The Digital, Culture, Media and Sport (DCMS) Committee, which is lead by Conservative politician Damian Collins, has laid out its thoughts on the BBC in its review of the corporation’s Annual Report.

It said that the BBC, as a public sector employer, has a higher level of duty to advance equality of opportunity than commercial organizations. “The BBC has failed to live up to this duty. Our evidence suggests women within the BBC are working in comparable jobs to men but earning far less,” it noted.

It has called for a “more transparent pay structure” and must commit to making “substantial improvements to its flawed grievance processes” if it wants to encourage women to come forward with equal pay concerns. This comes after a high-profile gender pay row earlier this year featuring China Editor Carrie Gracie, who accused the BBC of having a “secretive and illegal pay culture” and that it was “not living up to its stated values of trust, honesty and accountability”.

Separately, the committee stated that in light of growing competition from the likes of Netflix and Amazon, the BBC must make improvements to its video-on-demand service iPlayer.

“The BBC and other broadcasters now face competition from large companies such as Netflix and Amazon which have substantial programme budgets and significant resources,” it noted. “In order to compete with the growing profiles of these global media companies, the BBC must focus on what it does best and deliver unique British content.

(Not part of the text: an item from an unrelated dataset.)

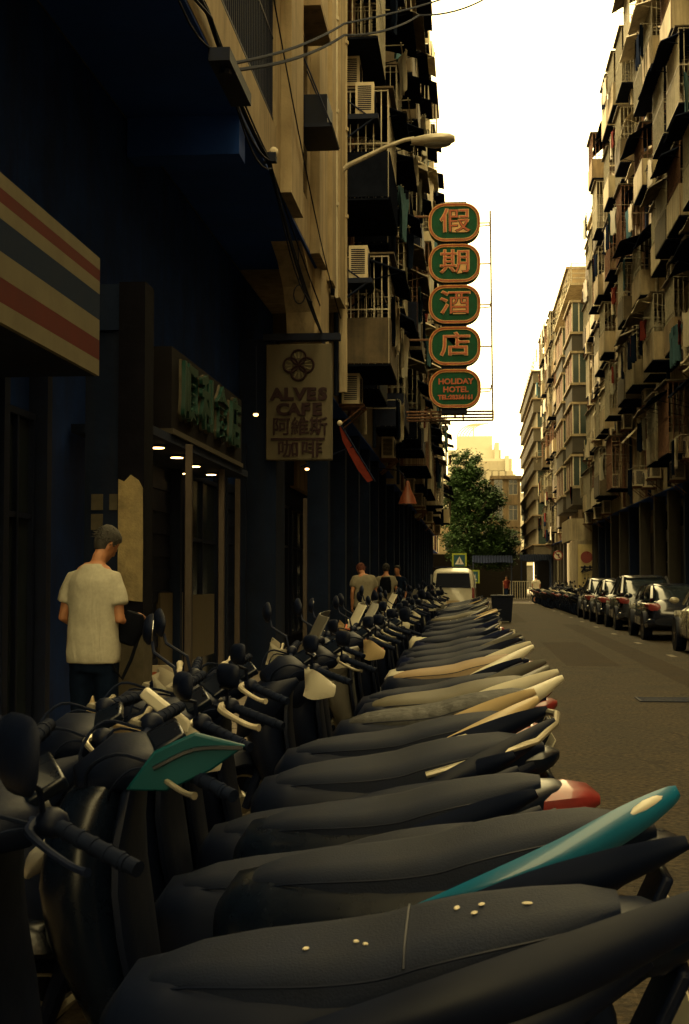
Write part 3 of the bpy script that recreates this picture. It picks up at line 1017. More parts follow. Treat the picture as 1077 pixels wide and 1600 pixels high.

To keep pace with global players, it must push forward with introducing improvements for iPlayer, enhancing its offerings, user experience, and personalisation levels.”

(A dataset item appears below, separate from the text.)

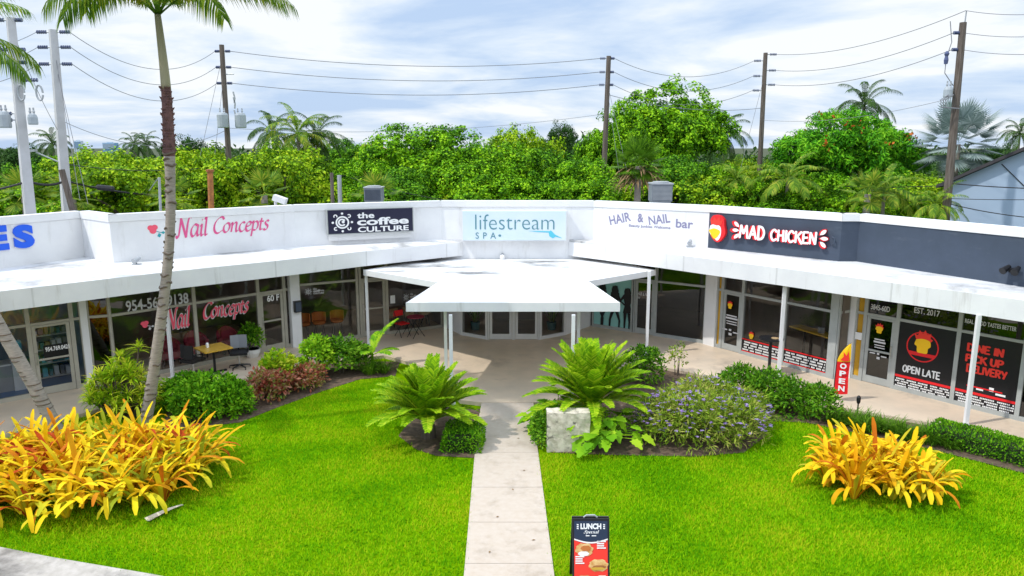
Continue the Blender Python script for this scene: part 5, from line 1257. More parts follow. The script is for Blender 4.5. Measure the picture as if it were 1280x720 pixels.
# philodendron: broad leaves on stalks
def philo(c, n_, R_, label, seed, aim=(0, 0)):
    r_ = np.random.default_rng(seed); t = thing('philodendron', c, label, 'plant'); Vs = []; st = MB()
    out = [(0, 0), (.10, .20), (.36, .22), (.30, .36), (.40, .48), (.28, .56), (.32, .70), (.18, .76), (.10, .92), (0, 1.0)]
    for i in range(n_):
        az = r_.uniform(0, 6.283); rr = R_ * math.sqrt(r_.random()); h_ = .25 + .55 * (1 - rr / R_) * r_.uniform(.6, 1.1) + .1 * r_.random()
        p = np.array([c.x + aim[0] * rr + rr * math.cos(az), c.y + aim[1] * rr + rr * math.sin(az), h_]); s = r_.uniform(.26, .46)
        hd = np.array([math.cos(az), math.sin(az), 0]); tilt = r_.uniform(-.7, .5) - .3 * rr / R_; d = hd * math.cos(tilt) + np.array([0, 0, 1]) * math.sin(tilt); sd = np.array([-math.sin(az), math.cos(az), 0]); nn = np.cross(d, -sd) * -1
        L_ = [p + d * (b * s) + sd * (a * s) + np.array([0, 0, 1]) * (-.25 * s * b * b + .12 * abs(a) * s) for a, b in out]; Rr = [p + d * (b * s) - sd * (a * s) + np.array([0, 0, 1]) * (-.25 * s * b * b + .12 * abs(a) * s) for a, b in out]
        mid_ = [p + d * (b * s) + np.array([0, 0, 1]) * (-.25 * s * b * b) for a, b in out]
        V = np.array(L_ + mid_ + Rr); m0 = len(out); T = []
        for j in range(m0 - 1): T += [[j, j + 1, m0 + j + 1], [j, m0 + j + 1, m0 + j], [m0 + j, m0 + j + 1, 2 * m0 + j + 1], [m0 + j, 2 * m0 + j + 1, 2 * m0 + j]]
        Vs.append((V, T)); st.tube([(c.x, c.y, .05), tuple((np.array([c.x, c.y, 0]) + p) / 2 + np.array([0, 0, h_ * .2])), tuple(p)], [.012, .010, .007], 4, caps=False)
    V, T = join(Vs); npobj('foliage', V, T, M['philo'], t); st.build('stalk', M['philo'], t)
philo(at(756, 552, 0), 75, .95, 'bright green broad leaved plant spilling right of the limestone block', 31)
philo(at(697, 535, 0), 60, .68, 'bright green broad leaved plant behind the limestone block beside the path', 32)
# purple flowering bush
lb = [lob(870, 553, .95, .75, .62, .42), lob(915, 550, .7, .65, .52, .36), lob(835, 548, .65, .6, .60, .42), lob(880, 528, .95, .7, .60, .40), lob(930, 532, .55, .55, .45, .32)]
t = shrub('flowering_bush', 'loose mounded bush with small purple flowers on the right lawn edge', lb, M['petunia'], .13, .024, 75, 8, .15, seed=9, inner=.4)
r_ = np.random.default_rng(91); fc = []
for (a, b, cz, rx, ry, rz) in lb:
    d = rand_dirs(110, r_); d[:, 2] = np.abs(d[:, 2]); fc.append(np.array([a, b, cz]) + d * np.array([rx, ry, rz]) * r_.uniform(1.02, 1.2, (110, 1)))
fc = np.concatenate(fc); k5 = np.repeat(fc, 5, 0); aa = np.tile(np.arange(5) * 1.2566, len(fc)) + np.repeat(r_.uniform(0, 6, len(fc)), 5)
d = np.stack([np.cos(aa), np.sin(aa), r_.normal(.25, .2, len(aa))], 1); V, T = leaf_cards(k5, d, np.tile([0, 0, 1.], (len(aa), 1)), .056, .046); npobj('flower', V, T, M['purple'], t)
# hedge shrubs along the right patio
for i, (px, py, rx, rz, lb_) in enumerate(((925, 500, .55, .50, 'low green shrub on patio edge nearest the purple flowering bush'), (958, 508, .52, .52, 'low green shrub on patio edge in front of the bar table'), (990, 517, .5, .48, 'low green shrub on patio edge between a white post and flag'), (1022, 523, .42, .38, 'low green shrub just left of the red feather flag foot'))):
    shrub('border_shrub', lb_, [lob(px, py, rx, .45, rz, .34)], M['shrubleaf'], .12, .042, 75, 9, .12, seed=40 + i)
shrub('leafy_shrub', 'dark green bush on the patio edge behind the right cycad', [lob(803, 478, .55, .45, .55, .42)], M['shrubleaf'], .09, .05, 75, 9, .1, seed=50)
shrub('leafy_shrub', 'thin sparse young shrub beside the patio right of cycad', [lob(846, 470, .22, .22, .40, .55)], M['petunia'], .10, .04, 40, 6, .12, seed=51)
def tuft(c, n_, L_, label, seed, group=None, m='liriope', name='grass_tuft', w=.016):
    r_ = np.random.default_rng(seed); a = r_.uniform(0, 6.283, n_); rad = .16 * np.sqrt(r_.random(n_)); b = np.column_stack([c.x + rad * np.cos(a), c.y + rad * np.sin(a), np.full(n_, .01)])
    V, T = ribbons(b, a + r_.normal(0, .5, n_), r_.uniform(.8, 1.45, n_), r_.uniform(.6, 1.1, n_) * L_, np.full(n_, w), r_.uniform(.6, 2.0, n_), seg=4); return tag(npobj(name, V, T, M[m], org=c), label, 'grass tuft', group)
tl = 'dark green grassy tuft in the border row between flag and clipped hedge'
proto = tuft(at(1045, 531, 0), 150, .48, tl, 60, 'grassy tufts along the right border')
for i in range(13):
    px = 1058 + i * 10.5; c = at(px + random.uniform(-3, 3), 533 + i * 2.2 + random.uniform(-5, 4), 0); k = random.uniform(.85, 1.2); place(proto, c, random.uniform(0, 6), k)
tuft(at(462, 468, 0), 160, .6, 'dark grassy tuft at the foot of the young palm', 61, name='grass_tuft'); tuft(at(480, 466, 0), 120, .5, 'dark grassy tuft right of the young palm near left cycad', 62)
tuft(at(893, 481, 0), 70, .4, 'small grassy tuft on patio edge left of the low green shrubs', 63)
# dracaena: stems with strap rosettes
c = at(158, 520, 0); t = thing('dracaena', c, 'tall yellow green striped leaf clump behind the palm trunk', 'shrub'); Vs = []; g = MB(); r_ = np.random.default_rng(71)
for i in range(84):
    a, rr = r_.uniform(0, 6.283), math.sqrt(r_.random()); x, y = c.x + rr * .85 * math.cos(a), c.y + .55 * rr * math.sin(a); h_ = (1.35 - .8 * rr ** 2) * r_.uniform(.25, 1.1) + .12
    if i == 0: x, y, h_ = c.x + .42, c.y + .1, 1.75
    g.tube([(c.x + (x - c.x) * .4, c.y + (y - c.y) * .4, 0), (x, y, h_)], .018, 5)
    n_ = 34; aa = r_.uniform(0, 6.283, n_); Vs.append(ribbons(np.tile([x, y, h_], (n_, 1)) - np.column_stack([np.zeros((n_, 2)), r_.uniform(0, .16, n_)]), aa, r_.uniform(-.1, 1.4, n_), r_.uniform(.2, .36, n_), np.full(n_, .03), r_.uniform(.5, 1.3, n_), seg=4))
V, T = join(Vs); npobj('foliage', V, T, M['drac'], t); g.build('stem', M['bark'], t)
# young palm
c = at(466, 462, 0); t = thing('young_palm', c, 'young bright green feather palm in left bed before the coffee shop door', 'palm'); r_ = np.random.default_rng(72)
g = MB(); g.tube([c, (c.x, c.y, .5)], [.05, .035], 8); g.build('stem', M['palmyoung'], t)
for az, el, L_ in ((.5, 1.25, 1.35), (1.5, 1.0, .95), (2.9, .75, .95), (3.7, .5, .9), (4.6, .7, .9), (5.6, .6, .85), (.1, .6, .8), (2.2, .6, .8)):
    V, T = frond((c.x, c.y, .42), az, el, L_, .9, 20, .30, .05, sag=.4, r=r_, seg=9); npobj('frond', V, T, M['palmyoung'], t)

# ================================================================== PALMS
def bigpalm(name, label, path, rads, fronds, L_, seed, crown=True, ring=.11, kinds=None):
    r_ = np.random.default_rng(seed); t = thing(name, Vector((path[0].x, path[0].y, 0)), label, 'palm tree')
    P = [Vector((path[0].x, path[0].y, -.02))] + path[1:]
    sm = []                                   # resample
    K = 10
    for i in range(len(P) - 1):
        p0, p1, p2, p3 = P[max(i - 1, 0)], P[i], P[i + 1], P[min(i + 2, len(P) - 1)]
        for j in range(K):
            u_ = j / K; sm.append((.5 * (2 * p1 + (p2 - p0) * u_ + (2 * p0 - 5 * p1 + 4 * p2 - p3) * u_ ** 2 + (3 * p1 - p0 - 3 * p2 + p3) * u_ ** 3), rads[i] * (1 - u_) + rads[i + 1] * u_))
    sm.append((P[-1], rads[-1]))
    return t, sm, r_
YP = 16.12
path = [atY(180, 541, YP), atY(190, 480, YP), atY(204, 380, YP), atY(212, 300, YP), atY(213, 232, YP), atY(211, 178, YP), atY(207, 104, YP), atY(197, 18, YP)]
rads = [.140, .124, .112, .100, .100, .118, .098, .062]
t, sm, r_ = bigpalm('feather_palm', 'tall slender feather palm with ringed grey trunk rising from the bromeliads', path, rads, None, 3, 81)
iR, iG = 40, 50      # red old-leaf-base zone starts at node 4, green crownshaft at node 5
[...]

The politicians added that the arrival of streaming sticks and set-top boxes have altered the market, “leaving a large section of the market unregulated with no proviso for the public service broadcasters”. It has called for the government to commit to legislation that secures the prominence of these broadcasters, which also includes ITV, Channel 4 and Channel 5, on these new digital devices.

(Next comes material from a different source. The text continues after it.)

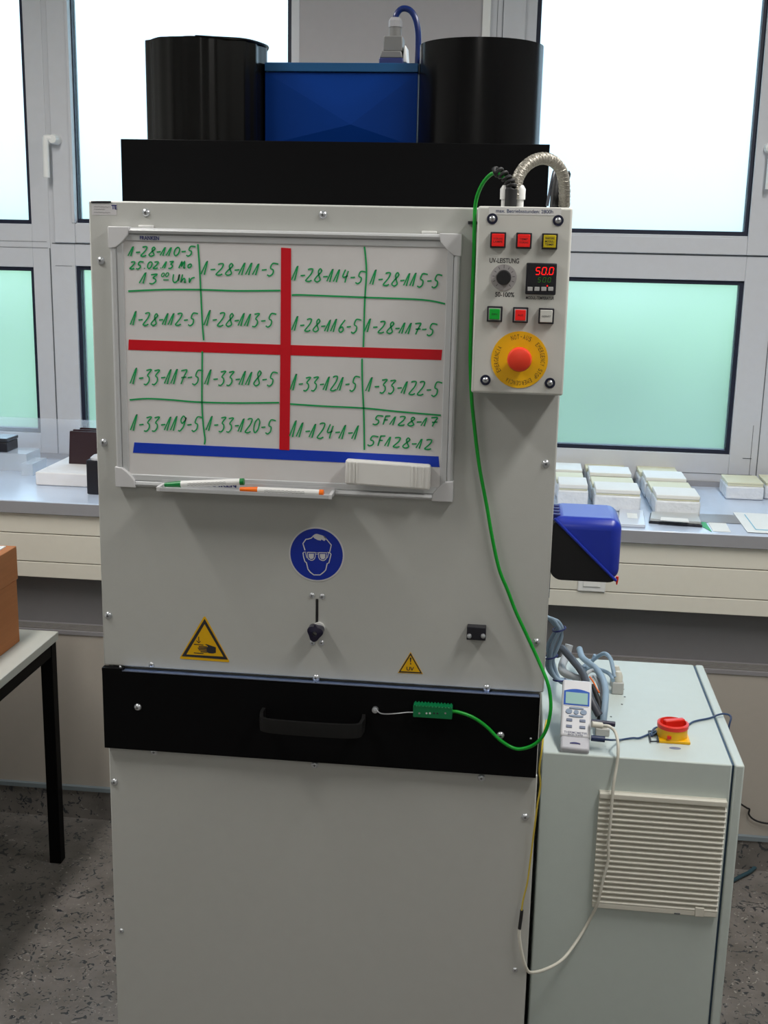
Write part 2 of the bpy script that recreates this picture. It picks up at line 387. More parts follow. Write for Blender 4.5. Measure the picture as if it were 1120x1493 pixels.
# window 3: right of the pillar
rx1 = wx(1098, 200)
rL = wx(767, 60); rR = (wx(1103, 40)+wx(1092, 340)+wx(1082, 560))/3
w3 = window('window_3', xB, wx(1111, 600), 0, [(rL, (wx(1103.5, 150)+wx(1091, 340))/2, (wz(1000, 342)+wz(1090, 345))/2, 2.87), (wx(775, 500), (wx(1087, 412)+wx(1070, 660))/2, (wz(980, 660)+wz(840, 654))/2, (wz(1000, 408)+wz(832, 404))/2)],
            [(xB+.02, wx(1111, 600), wz(1000, 372.5), wz(1000, 370.5)), (wx(733, 30), wx(733, 30)+.002, wz(1000, 372), 2.93), (wx(725, 30), wx(725, 30)+.0012, wz(1000, 372), 2.93),
             (wx(1083, 668), wx(1096, 668), wz(1090, 669), wz(1090, 668)), (wx(1096, 650), wx(1096, 650)+.0012, ZW0, wz(1090, 620)), (wx(990, 691), wx(1096, 691), wz(1040, 691), wz(1040, 690.3))])
MB().box(xB-.004, wx(715.5, 30), YW-.012, YW+.02, wz(1000, 372), 2.95).build('lit_reveal', WHITEPL, w3, .002)  # whiter colour stands in for window light on the reveal
MB().box(wx(733, 30)+.002, rL-.004, YW-.010, YW, wz(1000, 370), 2.93).build('sash', WINF, w3, .002)
sr0 = (wx(1104.5, 150)+wx(1092, 340))/2
MB().box(sr0+.002, wx(1111, 600)+.015, YW-.010, YW, wz(1000, 370), 2.93).build('sash', WINF, w3, .002)
MB().box(rL-.004, sr0+.002, YW-.010, YW, wz(1000, 370), wz(1000, 346)).build('sash', WINF, w3, .002)
# window 4: only its left frame shows
x4 = wx(1111, 600)
w4 = window('window_4', x4, WXR, 0, [(x4+.13, WXR-.1, wz(1000, 343), 2.87), (x4+.13, WXR-.1, zl0, zl1)], [(x4-.001, x4+.0015, ZW0, wz(1100, 372))])
h4 = at(1121, 216, YW-.012)
MB().lathe([(.0001, -.03), (.014, -.028), (.016, -.02), (.016, .002)], (h4.x, YW-.012, h4.z), 'y', 24).build('handle_base', WHITEPL, w4, smooth=True)
MB().tube([(h4.x, YW-.04, h4.z), (h4.x+.003, YW-.045, h4.z-.02), (h4.x+.003, YW-.045, h4.z-.13)], .009, 12).build('handle', WHITEPL, w4, smooth=True)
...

The DCMS report comes on the same day that regulator Ofcom delivered its first Annual Report on the BBC. The body has been granted responsibility to regulate the BBC’s performance, assess its impact on fair and effective competition and secure editorial standards in BBC programming.

While Ofcom stated that the BBC is “generally delivering” on its remit, there are four key areas where it needs to “go further”. It called for the broadcaster to embed transparency into its working practices, particularly ensuring “sufficient separation” between the BBC’s public service and its commercial activities.

It also warned the BBC that it needs to take significant further steps to engage young people, continue to improve how it represents and portrays the whole of UK society and maintain its commitment to original UK programmes.

On the last point, Ofcom noted that it needs to be more innovative and take more risks, particularly as it drew a notable decline in the number of hours of original comedy, entertainment and kids’ programming.

It warned that its strategy to co-produce high-profile dramas such as Collateral with SVOD platforms such as Netflix has partially offset the fall in investment but that this kind of funding is largely for programmes with global appeal, as distinct from content which specifically reflects the lives and issues of UK audiences. “Furthermore, the BBC’s ability to rely on such deals is uncertain,” it added.